--- Goal of the exercise ---
Which lines below hold the word "picture"? Copy all of them.
#### Supplied records
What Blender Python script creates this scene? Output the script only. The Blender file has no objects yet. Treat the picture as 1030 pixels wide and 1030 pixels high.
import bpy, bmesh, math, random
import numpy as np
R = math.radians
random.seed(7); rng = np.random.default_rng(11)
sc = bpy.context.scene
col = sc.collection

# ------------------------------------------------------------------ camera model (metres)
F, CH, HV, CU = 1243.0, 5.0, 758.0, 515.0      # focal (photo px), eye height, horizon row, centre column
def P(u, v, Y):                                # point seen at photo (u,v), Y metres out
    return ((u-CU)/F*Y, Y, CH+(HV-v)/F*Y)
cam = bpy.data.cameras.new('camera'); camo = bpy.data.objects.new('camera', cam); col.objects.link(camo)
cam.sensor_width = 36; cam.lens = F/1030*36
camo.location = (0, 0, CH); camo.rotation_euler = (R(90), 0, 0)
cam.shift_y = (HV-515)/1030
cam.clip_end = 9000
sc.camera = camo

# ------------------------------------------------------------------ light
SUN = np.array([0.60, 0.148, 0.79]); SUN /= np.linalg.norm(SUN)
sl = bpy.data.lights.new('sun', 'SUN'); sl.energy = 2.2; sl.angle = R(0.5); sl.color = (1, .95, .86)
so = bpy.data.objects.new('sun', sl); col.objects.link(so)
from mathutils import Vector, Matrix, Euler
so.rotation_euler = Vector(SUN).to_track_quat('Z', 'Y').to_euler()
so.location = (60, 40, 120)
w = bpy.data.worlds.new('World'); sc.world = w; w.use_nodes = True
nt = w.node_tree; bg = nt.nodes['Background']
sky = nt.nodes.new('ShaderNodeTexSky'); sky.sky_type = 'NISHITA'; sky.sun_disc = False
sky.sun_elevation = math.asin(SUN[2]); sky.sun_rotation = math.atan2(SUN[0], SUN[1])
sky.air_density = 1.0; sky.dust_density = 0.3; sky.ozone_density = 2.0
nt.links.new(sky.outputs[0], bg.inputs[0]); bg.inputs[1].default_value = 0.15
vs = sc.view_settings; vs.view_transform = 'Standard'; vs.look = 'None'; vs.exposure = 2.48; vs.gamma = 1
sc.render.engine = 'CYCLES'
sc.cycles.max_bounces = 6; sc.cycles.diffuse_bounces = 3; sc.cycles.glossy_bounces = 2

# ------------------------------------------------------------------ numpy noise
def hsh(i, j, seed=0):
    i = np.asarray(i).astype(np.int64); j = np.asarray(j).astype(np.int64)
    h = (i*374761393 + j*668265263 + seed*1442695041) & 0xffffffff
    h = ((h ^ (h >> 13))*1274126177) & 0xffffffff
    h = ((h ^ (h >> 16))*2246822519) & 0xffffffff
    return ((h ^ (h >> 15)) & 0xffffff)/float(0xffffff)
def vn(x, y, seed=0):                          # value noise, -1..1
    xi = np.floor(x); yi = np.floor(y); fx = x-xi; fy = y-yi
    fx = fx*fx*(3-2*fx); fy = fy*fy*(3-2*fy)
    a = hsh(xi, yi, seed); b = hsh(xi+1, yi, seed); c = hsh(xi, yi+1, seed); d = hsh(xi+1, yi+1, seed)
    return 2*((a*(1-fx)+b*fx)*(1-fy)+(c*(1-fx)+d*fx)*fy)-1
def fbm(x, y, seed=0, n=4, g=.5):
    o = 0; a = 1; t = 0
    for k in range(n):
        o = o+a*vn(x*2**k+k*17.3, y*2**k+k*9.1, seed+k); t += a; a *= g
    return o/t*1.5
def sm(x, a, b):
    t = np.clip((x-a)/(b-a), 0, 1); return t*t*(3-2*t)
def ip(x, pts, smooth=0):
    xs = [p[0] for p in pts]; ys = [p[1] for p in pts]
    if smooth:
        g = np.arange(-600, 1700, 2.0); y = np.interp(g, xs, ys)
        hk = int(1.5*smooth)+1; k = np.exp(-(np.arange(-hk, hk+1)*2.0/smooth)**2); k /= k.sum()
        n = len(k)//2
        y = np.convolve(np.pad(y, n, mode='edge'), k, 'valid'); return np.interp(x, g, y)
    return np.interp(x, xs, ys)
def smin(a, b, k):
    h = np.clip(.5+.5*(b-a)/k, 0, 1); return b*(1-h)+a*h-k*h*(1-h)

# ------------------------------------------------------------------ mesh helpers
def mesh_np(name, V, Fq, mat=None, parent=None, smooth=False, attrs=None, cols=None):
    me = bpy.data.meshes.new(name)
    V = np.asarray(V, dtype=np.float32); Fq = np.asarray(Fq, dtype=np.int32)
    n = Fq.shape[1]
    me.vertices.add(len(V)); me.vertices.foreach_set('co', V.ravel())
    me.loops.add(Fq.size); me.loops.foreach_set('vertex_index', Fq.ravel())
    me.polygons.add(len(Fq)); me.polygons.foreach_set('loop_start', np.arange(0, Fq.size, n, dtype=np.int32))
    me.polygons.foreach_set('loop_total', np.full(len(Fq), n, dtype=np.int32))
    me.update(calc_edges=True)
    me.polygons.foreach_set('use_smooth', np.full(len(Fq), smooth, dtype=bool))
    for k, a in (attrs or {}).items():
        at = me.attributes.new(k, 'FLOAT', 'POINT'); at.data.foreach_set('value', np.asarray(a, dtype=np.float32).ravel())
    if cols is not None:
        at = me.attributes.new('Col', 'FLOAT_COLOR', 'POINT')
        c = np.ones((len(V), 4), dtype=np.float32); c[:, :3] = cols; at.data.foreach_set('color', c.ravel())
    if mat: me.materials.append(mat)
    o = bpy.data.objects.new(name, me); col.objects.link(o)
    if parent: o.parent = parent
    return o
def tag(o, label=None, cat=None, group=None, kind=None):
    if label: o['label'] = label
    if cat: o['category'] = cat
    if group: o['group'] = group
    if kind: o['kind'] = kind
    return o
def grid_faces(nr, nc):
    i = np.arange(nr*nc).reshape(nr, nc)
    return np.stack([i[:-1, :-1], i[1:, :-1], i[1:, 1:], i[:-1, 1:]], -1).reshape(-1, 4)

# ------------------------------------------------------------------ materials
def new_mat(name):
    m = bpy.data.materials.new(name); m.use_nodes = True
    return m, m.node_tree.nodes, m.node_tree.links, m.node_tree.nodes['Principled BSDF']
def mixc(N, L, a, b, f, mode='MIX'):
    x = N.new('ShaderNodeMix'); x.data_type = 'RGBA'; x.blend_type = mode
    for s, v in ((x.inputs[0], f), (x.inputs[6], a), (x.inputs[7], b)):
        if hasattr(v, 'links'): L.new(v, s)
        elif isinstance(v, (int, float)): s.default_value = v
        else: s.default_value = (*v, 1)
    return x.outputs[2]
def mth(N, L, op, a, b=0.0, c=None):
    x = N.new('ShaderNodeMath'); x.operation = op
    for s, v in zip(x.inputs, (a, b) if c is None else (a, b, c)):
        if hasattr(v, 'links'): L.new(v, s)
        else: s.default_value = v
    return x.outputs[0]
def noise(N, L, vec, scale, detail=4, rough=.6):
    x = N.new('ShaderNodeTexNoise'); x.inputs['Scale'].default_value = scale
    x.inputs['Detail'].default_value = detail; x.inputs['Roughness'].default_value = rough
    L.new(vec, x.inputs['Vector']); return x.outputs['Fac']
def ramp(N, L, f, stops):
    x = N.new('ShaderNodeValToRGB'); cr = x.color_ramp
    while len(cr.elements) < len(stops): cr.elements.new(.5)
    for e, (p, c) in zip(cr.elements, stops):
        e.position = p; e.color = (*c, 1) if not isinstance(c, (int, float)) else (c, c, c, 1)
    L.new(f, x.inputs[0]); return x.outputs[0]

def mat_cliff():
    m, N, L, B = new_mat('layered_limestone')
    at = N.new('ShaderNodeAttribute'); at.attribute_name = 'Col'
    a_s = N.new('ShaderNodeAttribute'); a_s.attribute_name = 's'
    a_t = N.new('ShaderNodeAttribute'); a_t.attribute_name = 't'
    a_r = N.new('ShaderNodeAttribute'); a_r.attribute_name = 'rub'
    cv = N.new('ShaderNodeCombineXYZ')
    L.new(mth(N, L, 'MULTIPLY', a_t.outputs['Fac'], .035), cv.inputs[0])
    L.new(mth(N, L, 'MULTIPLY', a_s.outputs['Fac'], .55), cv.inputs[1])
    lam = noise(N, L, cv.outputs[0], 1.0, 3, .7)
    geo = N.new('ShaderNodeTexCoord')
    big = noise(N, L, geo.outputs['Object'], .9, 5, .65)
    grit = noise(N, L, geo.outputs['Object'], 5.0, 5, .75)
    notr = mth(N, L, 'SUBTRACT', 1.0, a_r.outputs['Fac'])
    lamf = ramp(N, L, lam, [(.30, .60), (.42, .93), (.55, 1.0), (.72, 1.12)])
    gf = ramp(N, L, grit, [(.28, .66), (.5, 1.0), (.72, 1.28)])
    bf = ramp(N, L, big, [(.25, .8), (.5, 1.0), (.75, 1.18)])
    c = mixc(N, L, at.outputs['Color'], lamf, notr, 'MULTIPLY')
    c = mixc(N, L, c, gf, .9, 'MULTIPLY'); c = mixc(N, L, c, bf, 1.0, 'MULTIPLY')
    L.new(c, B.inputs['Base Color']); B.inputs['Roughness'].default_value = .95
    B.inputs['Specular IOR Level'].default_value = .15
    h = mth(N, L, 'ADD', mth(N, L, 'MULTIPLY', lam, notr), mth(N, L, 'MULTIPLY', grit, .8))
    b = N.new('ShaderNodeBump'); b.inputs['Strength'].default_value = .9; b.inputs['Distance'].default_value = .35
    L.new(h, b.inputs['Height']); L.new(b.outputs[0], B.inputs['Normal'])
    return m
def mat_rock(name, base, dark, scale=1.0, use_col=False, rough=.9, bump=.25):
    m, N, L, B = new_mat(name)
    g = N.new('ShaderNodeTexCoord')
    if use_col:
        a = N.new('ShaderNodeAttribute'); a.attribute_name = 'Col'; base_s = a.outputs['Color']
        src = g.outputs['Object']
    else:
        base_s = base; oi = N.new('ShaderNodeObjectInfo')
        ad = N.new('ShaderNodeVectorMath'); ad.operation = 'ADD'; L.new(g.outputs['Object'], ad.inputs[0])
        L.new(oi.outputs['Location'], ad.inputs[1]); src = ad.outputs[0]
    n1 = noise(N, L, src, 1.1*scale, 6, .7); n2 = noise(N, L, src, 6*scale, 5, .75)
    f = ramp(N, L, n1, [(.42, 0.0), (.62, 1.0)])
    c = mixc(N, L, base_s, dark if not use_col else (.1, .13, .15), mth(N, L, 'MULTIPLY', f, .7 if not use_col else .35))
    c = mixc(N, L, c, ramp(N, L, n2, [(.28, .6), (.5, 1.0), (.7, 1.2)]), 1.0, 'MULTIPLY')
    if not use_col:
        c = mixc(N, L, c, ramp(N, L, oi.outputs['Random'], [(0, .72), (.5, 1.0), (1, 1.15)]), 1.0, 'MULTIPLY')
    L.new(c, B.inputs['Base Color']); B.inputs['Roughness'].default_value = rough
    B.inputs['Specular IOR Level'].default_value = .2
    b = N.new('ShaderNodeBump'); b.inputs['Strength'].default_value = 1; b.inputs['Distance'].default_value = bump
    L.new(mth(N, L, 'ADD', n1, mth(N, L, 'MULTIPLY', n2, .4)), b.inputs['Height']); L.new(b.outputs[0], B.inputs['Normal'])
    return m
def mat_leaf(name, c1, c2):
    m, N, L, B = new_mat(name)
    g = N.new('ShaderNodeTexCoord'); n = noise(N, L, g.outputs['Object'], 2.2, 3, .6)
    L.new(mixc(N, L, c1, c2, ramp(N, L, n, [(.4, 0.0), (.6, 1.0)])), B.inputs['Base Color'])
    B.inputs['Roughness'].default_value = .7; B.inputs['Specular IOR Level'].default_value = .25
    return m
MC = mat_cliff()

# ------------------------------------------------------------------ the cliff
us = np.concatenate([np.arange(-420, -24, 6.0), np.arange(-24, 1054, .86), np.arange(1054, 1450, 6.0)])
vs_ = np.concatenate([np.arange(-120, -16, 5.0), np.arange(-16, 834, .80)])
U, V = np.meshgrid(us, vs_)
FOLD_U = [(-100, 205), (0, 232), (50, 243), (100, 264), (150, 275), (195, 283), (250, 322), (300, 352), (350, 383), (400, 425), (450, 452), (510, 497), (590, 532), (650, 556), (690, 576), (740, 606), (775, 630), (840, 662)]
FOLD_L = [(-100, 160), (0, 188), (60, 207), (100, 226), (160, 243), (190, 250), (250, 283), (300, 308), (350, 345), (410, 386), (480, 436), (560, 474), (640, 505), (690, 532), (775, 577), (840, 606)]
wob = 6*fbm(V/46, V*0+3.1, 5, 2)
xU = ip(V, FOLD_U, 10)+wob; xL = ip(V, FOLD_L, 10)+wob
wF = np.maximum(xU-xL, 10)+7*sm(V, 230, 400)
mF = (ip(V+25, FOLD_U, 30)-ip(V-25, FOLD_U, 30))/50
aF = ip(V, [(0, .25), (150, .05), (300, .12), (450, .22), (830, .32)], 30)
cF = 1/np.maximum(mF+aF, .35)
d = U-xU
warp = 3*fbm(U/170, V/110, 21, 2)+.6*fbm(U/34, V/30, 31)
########
#### Supplied records
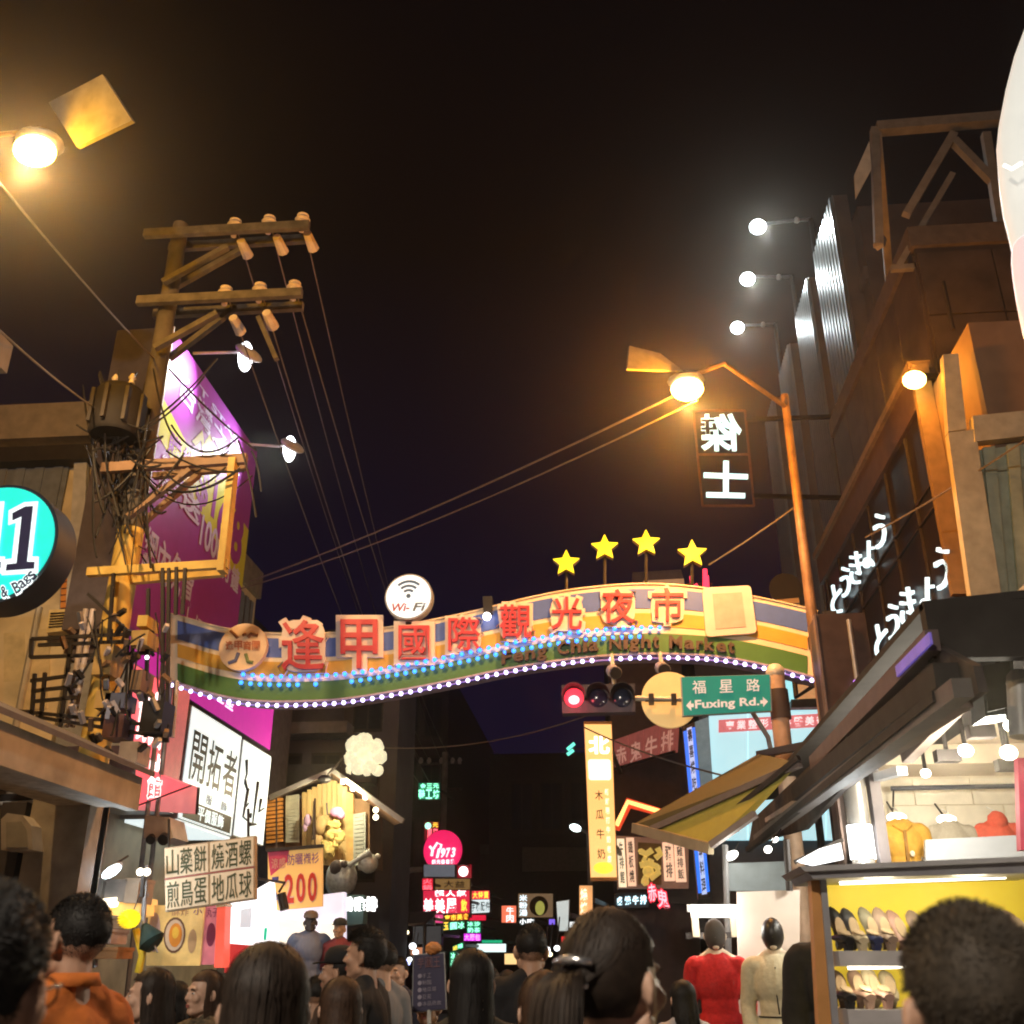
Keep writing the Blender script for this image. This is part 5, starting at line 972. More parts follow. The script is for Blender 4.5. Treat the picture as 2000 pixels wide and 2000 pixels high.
########
--- Answer to the task ---
What Blender Python script creates this scene? Output the script only. The Blender file has no objects yet. Treat the picture as 1030 pixels wide and 1030 pixels high.
Keep writing the Blender script for this image. This is part 5, starting at line 972. More parts follow. The script is for Blender 4.5. Treat the picture as 2000 pixels wide and 2000 pixels high.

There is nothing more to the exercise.